Importance of Marking Settlement Offers “Subject to Contract”


3 mins

Posted on 14 Aug 2013

Failure to mark a settlement offer as “subject to contract” meant that a binding agreement had been reached when the offer was accepted. It was not therefore open to the employer to seek to negotiate further terms as to confidentiality and tax.

In Newbury v Sun Microsystems, N had brought a High Court claim for unpaid commission. The matter was about to come to trial. Sun’s solicitors wrote to N’s solicitors making a final offer of a settlement sum which was to be in full and final settlement of the claim, payable within 14 days of acceptance and “such settlement to be recorded in a suitably worded agreement”. N’s solicitors responded the same day accepting the settlement terms and said they would forward a draft agreement for approval. Sun’s solicitors sought to include an obligation of confidentiality on N and terms about tax and national insurance contributions and to delay the date for payment to within 14 days of the agreement.

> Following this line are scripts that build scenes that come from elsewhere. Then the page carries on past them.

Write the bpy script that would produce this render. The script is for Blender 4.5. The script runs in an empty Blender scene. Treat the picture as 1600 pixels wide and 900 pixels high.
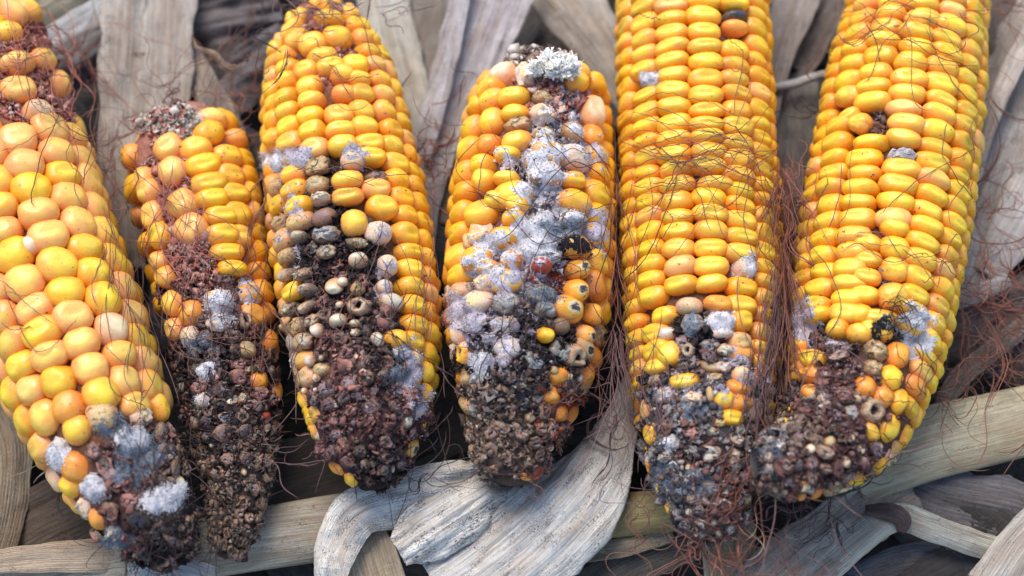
import bpy, math, random
import numpy as np
from mathutils import Vector, Matrix, noise
from mathutils.bvhtree import BVHTree

# ------------------------------------------------------------ camera, world, sun, exposure
SC = bpy.context.scene
COL = SC.collection
W, H = 1600.0, 900.0
LENS, SENS = 60.0, 36.0
TILT = math.radians(22)
DIST = 0.535
TGT = np.array([0.0, 0.0, 0.03])
CAMP = TGT + DIST * np.array([0, -math.sin(TILT), math.cos(TILT)])
cd = bpy.data.cameras.new('camera'); cam = bpy.data.objects.new('camera', cd); COL.objects.link(cam)
cam.location = CAMP; cam.rotation_euler = (TILT, 0, 0)
cd.lens = LENS; cd.sensor_width = SENS; cd.clip_start = 0.01; cd.clip_end = 50
cd.dof.use_dof = True; cd.dof.focus_distance = 0.514; cd.dof.aperture_fstop = 5.6
SC.camera = cam

world = bpy.data.worlds.new('World'); SC.world = world; world.use_nodes = True
SUN_EL, SUN_AZ = math.radians(58), math.radians(-25)     # azimuth from +y, towards +x positive
wt = world.node_tree
sky = wt.nodes.new('ShaderNodeTexSky'); sky.sky_type = 'NISHITA'; sky.sun_disc = False
sky.sun_elevation = SUN_EL; sky.sun_rotation = SUN_AZ
bg = wt.nodes['Background']; bg.inputs['Strength'].default_value = 0.15
wt.links.new(sky.outputs[0], bg.inputs['Color'])
sl = bpy.data.lights.new('sun', 'SUN'); sun = bpy.data.objects.new('sun', sl); COL.objects.link(sun)
sl.energy = 1.9; sl.angle = math.radians(35); sl.color = (1, 0.95, 0.88)
sd = Vector((math.sin(SUN_AZ) * math.cos(SUN_EL), math.cos(SUN_AZ) * math.cos(SUN_EL), math.sin(SUN_EL)))
sun.rotation_euler = sd.to_track_quat('Z', 'Y').to_euler()
SC.view_settings.view_transform = 'Standard'; SC.view_settings.look = 'None'
SC.view_settings.exposure = 0.92; SC.view_settings.gamma = 1

# ------------------------------------------------------------ picture <-> place
CT, ST = math.cos(TILT), math.sin(TILT)
K = SENS / LENS / W
def at(px, py, z):
    dx, dy, dz = (px - 800) * K, -(py - 450) * K, -1.0
    d = np.array([dx, dy * CT - dz * ST, dy * ST + dz * CT])
    return CAMP + d * ((z - CAMP[2]) / d[2])
def proj(P):
    P = np.asarray(P, float); q = P - CAMP
    x = q[..., 0]; y = q[..., 1] * CT + q[..., 2] * ST; z = -q[..., 1] * ST + q[..., 2] * CT
    return 800 + x / -z / K, 450 - y / -z / K
def mpp(P): q = P - CAMP; return -(-q[1] * ST + q[2] * CT) * K
def unit(v): return v / (np.linalg.norm(v, axis=-1, keepdims=True) + 1e-12)
RNG = np.random.default_rng(11); random.seed(5)

# ------------------------------------------------------------ node helper / materials
class NT:
    def __init__(s, name):
        s.m = bpy.data.materials.new(name); s.m.use_nodes = True; s.t = s.m.node_tree
        s.b = s.t.nodes['Principled BSDF']
    def n(s, typ, ins=None, **kw):
        nd = s.t.nodes.new('ShaderNode' + typ)
        for k, v in kw.items(): setattr(nd, k, v)
        for k, v in (ins or {}).items(): s.set(nd.inputs[k], v)
        return nd
    def set(s, sock, v):
        if isinstance(v, bpy.types.NodeSocket): s.t.links.new(v, sock)
        else:
            if isinstance(v, tuple) and len(v) == 3 and sock.type == 'RGBA': v = (*v, 1)
            sock.default_value = v
    def math(s, op, a, b=0.0, c=None, clamp=False):
        nd = s.n('Math', operation=op, use_clamp=clamp); s.set(nd.inputs[0], a); s.set(nd.inputs[1], b)
        if c is not None: s.set(nd.inputs[2], c)
        return nd.outputs[0]
    def step(s, v, a, b):
        nd = s.n('MapRange', {'Value': v, 'From Min': a, 'From Max': b}, interpolation_type='SMOOTHSTEP'); return nd.outputs[0]
    def mix(s, f, a, b, mode='MIX'):
        nd = s.n('Mix', data_type='RGBA', blend_type=mode); s.set(nd.inputs[0], f); s.set(nd.inputs[6], a); s.set(nd.inputs[7], b)
        return nd.outputs[2]
    def noise(s, vec, scale, detail=3, rough=.55, dist=0):
        nd = s.n('TexNoise', {'Scale': scale, 'Detail': detail, 'Roughness': rough, 'Distortion': dist})
        if vec is not None: s.set(nd.inputs['Vector'], vec)
        return nd
    def vmath(s, op, a, b):
        nd = s.n('VectorMath', operation=op); s.set(nd.inputs[0], a); s.set(nd.inputs[1], b); return nd.outputs[0]
    def attr(s, name, typ='GEOMETRY'): return s.n('Attribute', attribute_name=name, attribute_type=typ)
    def bump(s, h, strength, dist, prev=None):
        nd = s.n('Bump', {'Height': h, 'Strength': strength, 'Distance': dist})
        if prev is not None: s.set(nd.inputs['Normal'], prev)
        return nd.outputs[0]
    def out(s, **kw):
        for k, v in kw.items(): s.set(s.b.inputs[k.replace('_', ' ')], v)
        return s.m

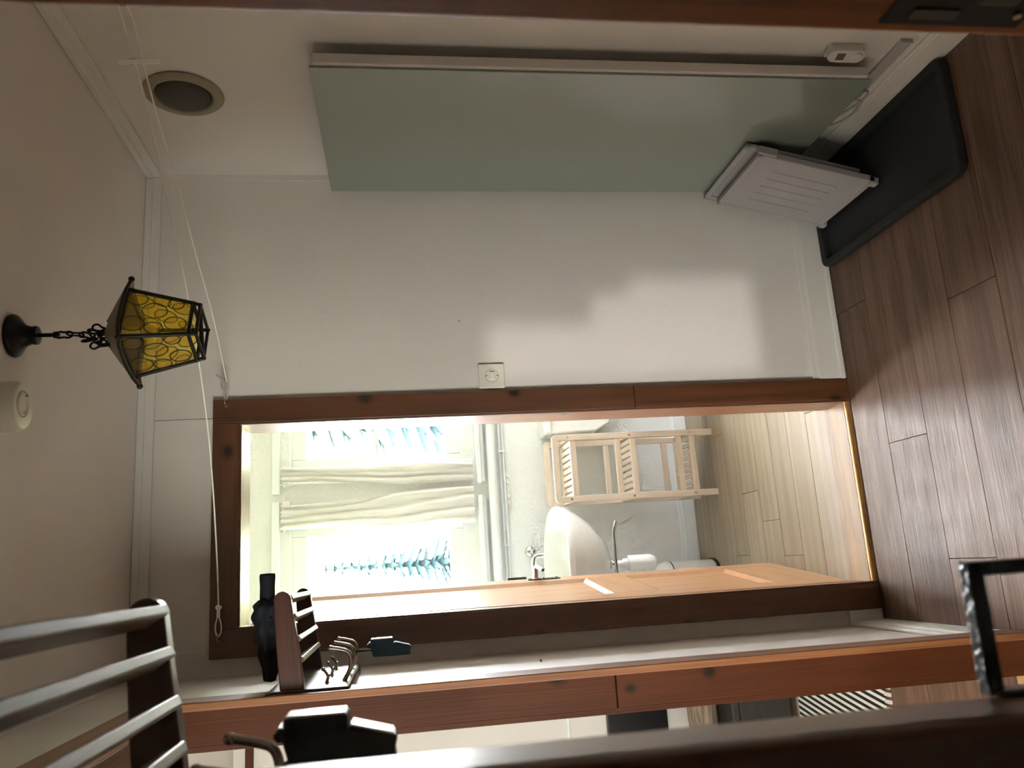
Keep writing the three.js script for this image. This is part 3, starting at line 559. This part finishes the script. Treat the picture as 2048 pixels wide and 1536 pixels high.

N applied to the Court for a declaration that a binding settlement had already been reached on the terms set out in the original letter. The Court agreed that a binding settlement had been reached on those terms.

The terms of the offer letter were clearly intended to be a binding offer capable of acceptance with the legal consequences which followed. It was not simply an offer indicating a willingness to consider settlement, subject to agreement on other matters. The reference to “such settlement to be recorded in a suitably worded agreement” was not a reference to terms which were yet to be negotiated and agreed but to a formal record of the terms already set out in the settlement offer.

The position would have been different had the offer letter been expressed to be “subject to contract”. Had these words been used, it would have been clear that the terms would not be binding until a formal contract was agreed. It would then have been open to Sun to seek to negotiate the further terms.

This case demonstrates the importance of always marking settlement offers as “subject to contract” where it is intended that the settlement should not be binding until a formal settlement agreement has been executed. Parties will often want to negotiate monetary terms first, with other terms being negotiated later if agreement can be reached on the financial aspects. Marking correspondence as subject to contract will enable them to do this. The same result could have been achieved if the original offer had stated that it was subject to final agreement of full terms to be set out in a settlement agreement. Unfortunately, whilst the wording used by Sun’s solicitors (“such settlement to be recorded in a suitably worded agreement”) may have been intended to achieve this, it was not sufficiently clear to do so. The safest course is therefore always to mark settlement correspondence as “subject to contract”.